● WRITTEN EXERCISE: Extract only the first line of the listing and every line after it up to and including the one with "COL = scene.collection". Omit the pictures.

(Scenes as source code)
⁂
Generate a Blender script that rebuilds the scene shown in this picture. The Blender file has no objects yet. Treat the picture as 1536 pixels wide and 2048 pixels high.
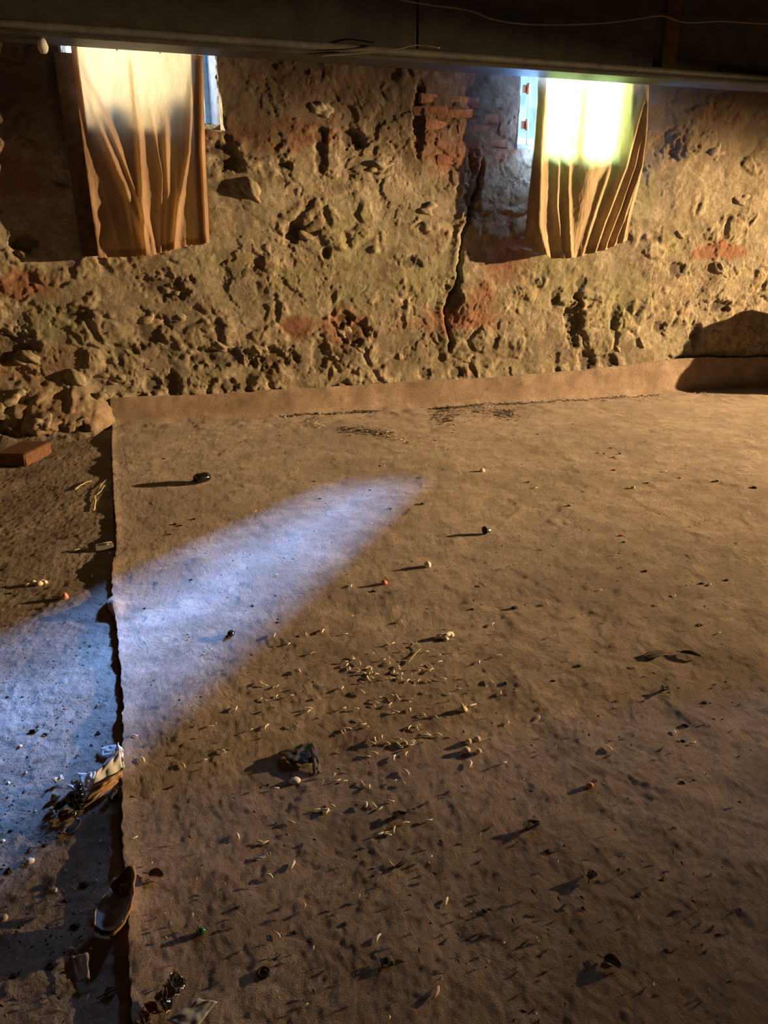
import bpy, bmesh, math, random
import numpy as np
from mathutils import Vector, Matrix, Euler
R_ = random.Random(7)
scene = bpy.context.scene
COL = scene.collection

# ------------------------------------------------------------------ camera
FPX, PITCH, YAW, CAMH = 1480.0, math.radians(19.3), math.radians(15.7), 1.1
cam_d = bpy.data.cameras.new('camera'); cam = bpy.data.objects.new('camera', cam_d); COL.objects.link(cam)
cam_d.sensor_fit = 'VERTICAL'; cam_d.sensor_height = 36.0; cam_d.lens = FPX * 36.0 / 2048.0
cam_d.clip_start = 0.02; cam_d.clip_end = 200
cam.location = (0, 0, CAMH)
cam.rotation_euler = (math.pi / 2 - PITCH, 0, -YAW)
scene.camera = cam
scene.view_settings.view_transform = 'Standard'; scene.view_settings.look = 'None'
scene.view_settings.gamma = 1.0; scene.view_settings.exposure = 0.0
scene.view_settings.use_curve_mapping = False
scene.cycles.max_bounces = 6; scene.cycles.diffuse_bounces = 4

# ------------------------------------------------------------------ sky and daylight
world = bpy.data.worlds.new('sky'); scene.world = world; world.use_nodes = True
bg = world.node_tree.nodes['Background']
bg.inputs[0].default_value = (0.42, 0.72, 1.0, 1); bg.inputs[1].default_value = 0.95

def area(name, loc, target, sx, sy, col, power):
    d = bpy.data.lights.new(name, 'AREA'); d.shape = 'RECTANGLE'; d.size = sx; d.size_y = sy
    d.color = col; d.energy = power
    o = bpy.data.objects.new(name, d); COL.objects.link(o); o.location = loc
    o.rotation_euler = (Vector(target) - Vector(loc)).to_track_quat('-Z', 'Y').to_euler()
    return o
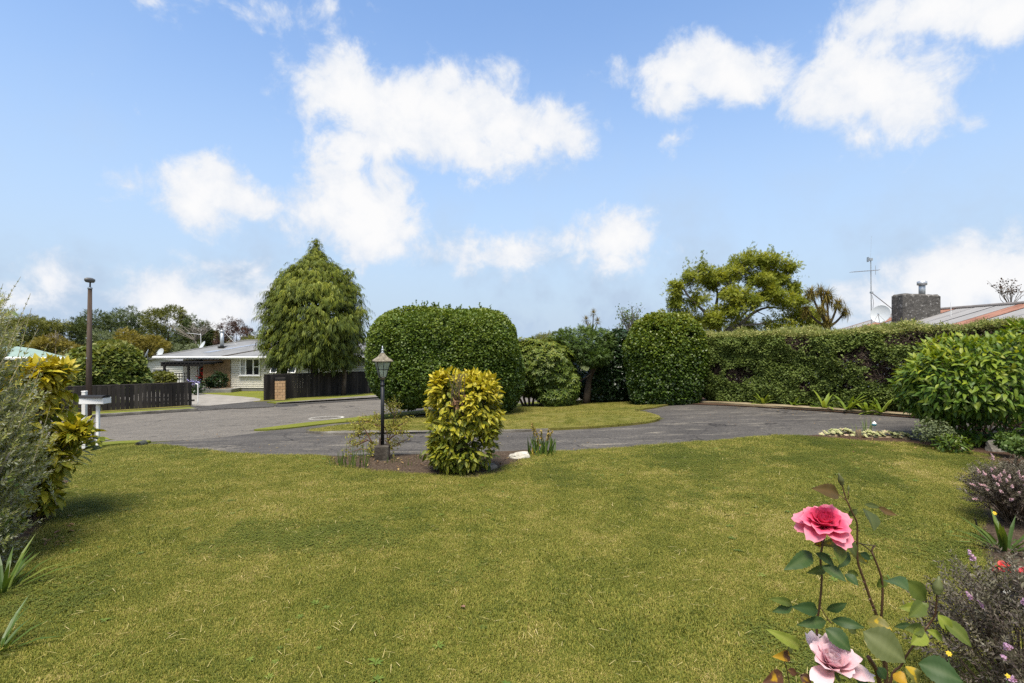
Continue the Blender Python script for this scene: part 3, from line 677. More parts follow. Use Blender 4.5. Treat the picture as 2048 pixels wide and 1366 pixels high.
lob = [(P(u, v, Y0)[0], Y0+dy, P(u, v, Y0)[2], rx, .9, rz, 2.3) for u, v, rx, rz, dy in ((1228, 735, 1.0, 1.45, 0), (1205, 765, .7, .75, .2), (1255, 745, .6, 1.1, 0), (1180, 772, .5, .6, .4), (1245, 690, .5, .6, .3), (1160, 770, .5, .6, .9), (1140, 750, .5, .7, 1.2))]
p, nn, inn, w = crown(lob, 15000, .14, 1.7, .15, gap=(2.4, .16), back=.5, seed=7)
k = rng.random(len(p)) < .2; cloud('crown', DIA, m_dark, th, p[k]-nn[k]*.25, frames(rng.normal(size=nn[k].shape), nn[k]+rng.normal(size=nn[k].shape)*.3), rng.uniform(.2, .3, k.sum()), w[k]*.4)
cloud('crown', DIA, m_dark, th, p, leafdirs(nn, .6, .7, -.1), rng.uniform(.09, .14, len(p)), w*.8)
trunk_limbs(th, b, [P(1215, 740, Y0), P(1245, 720, Y0), P(1230, 690, Y0)], .1)

# ------------------------------------------------------------------ tall clipped shrub at the end of the long hedge
Y0 = 19.3; b = onG(P(1335, 0, Y0)[0], Y0); th = thing('clipped_camellia', 'tall rounded glossy green shrub clipped flush against the near end of the long hedge', 'shrub', b)
cx = P(1328, 0, Y0)[0]
lob = [(cx, Y0, 1.15, 1.40, 1.2, 1.88, 3.2), (cx+.75, Y0+.6, 1.2, .95, 1.1, 1.7, 2.6)]
p, nn, inn, w = crown(lob, 40000, .12, 1.5, .11, gap=(2.5, .2), back=.35, seed=8)
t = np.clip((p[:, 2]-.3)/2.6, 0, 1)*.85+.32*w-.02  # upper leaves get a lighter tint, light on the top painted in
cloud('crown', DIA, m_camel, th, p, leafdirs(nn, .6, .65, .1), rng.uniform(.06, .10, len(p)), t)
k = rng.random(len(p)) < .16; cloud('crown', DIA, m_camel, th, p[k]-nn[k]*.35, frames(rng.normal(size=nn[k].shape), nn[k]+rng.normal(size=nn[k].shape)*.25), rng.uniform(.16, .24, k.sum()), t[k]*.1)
trunk_limbs(th, b, [(cx-.5, Y0, 1), (cx+.5, Y0, 1.2), (cx, Y0, 1.6)], .1)

# ------------------------------------------------------------------ long clipped hedge with bare dead patches
A = np.array([P(1402, 0, 18.9)[0], 18.9]); B = np.array([13.9, 11.0]); Lh = np.linalg.norm(B-A); yaw = math.atan2(*(B-A)[::-1]); M = (A+B)/2
nrm = np.array([math.sin(yaw), -math.cos(yaw)]); nrm = nrm*np.sign(-(nrm@M)); th = thing('long_hedge', 'long olive green clipped hedge with brown dead patches along the far side of the driveway', 'hedge', onG(*A))
ctr = M-nrm*.82
lob = [(ctr[0], ctr[1], 1.00, Lh/2+.55, .78, 1.27, 9, yaw)]
p, nn, inn, w = crown(lob, 190000, bump=.17, bs=1.9, depth=.09, back=.25, seed=12)
hole = vnoise(p*[3.6, 3.6, 4.2], 77)+.5*(vnoise(p*.9, 78)-.5)
al = (p[:, :2]-A)@(B-A)/Lh; hz = p[:, 2]
px_u = 1024+F*p[:, 0]/p[:, 1]; px_v = 683-F*(hz-CZ)/p[:, 1]
patch = vnoise(np.stack([al*1.5, hz*1.7, al*0], 1), 21)+.35*(vnoise(np.stack([al*4, hz*4, al*0], 1), 22)-.5)
p[:, 2] += np.clip(al/Lh-.35, 0, 1)*.42*np.clip(p[:, 2]-1, 0, 1)
front = (nn[:, :2]@nrm) > .4
# bare places sit at fixed distances along the hedge: (metres along, height, half length, half height)
bare = np.zeros(len(p))
def along(u):
    k = (u-1024)/F; d = B-A; tt = (k*A[1]-A[0])/(d[0]-k*d[1]); return tt*Lh
for u, z, hl, hh in ((1592, 2.18, .38, .36), (1905, 2.20, 1.0, .22), (1840, 2.1, .7, .22), (1765, 1.05, .55, .35), (1470, .82, .4, .3), (1430, 1.0, .25, .3), (2000, 2.2, .8, .2), (1700, 1.55, .35, .2), (1610, .55, .2, .2)):
    a0 = along(u); bare = np.maximum(bare, 1.25-np.hypot((al-a0)/hl, (hz-z)/hh)+(patch-.5)*1.2)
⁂
● THE SOLUTION:
Generate a Blender script that rebuilds the scene shown in this picture. The Blender file has no objects yet. Treat the picture as 1536 pixels wide and 2048 pixels high.
import bpy, bmesh, math, random
import numpy as np
from mathutils import Vector, Matrix, Euler
R_ = random.Random(7)
scene = bpy.context.scene
COL = scene.collection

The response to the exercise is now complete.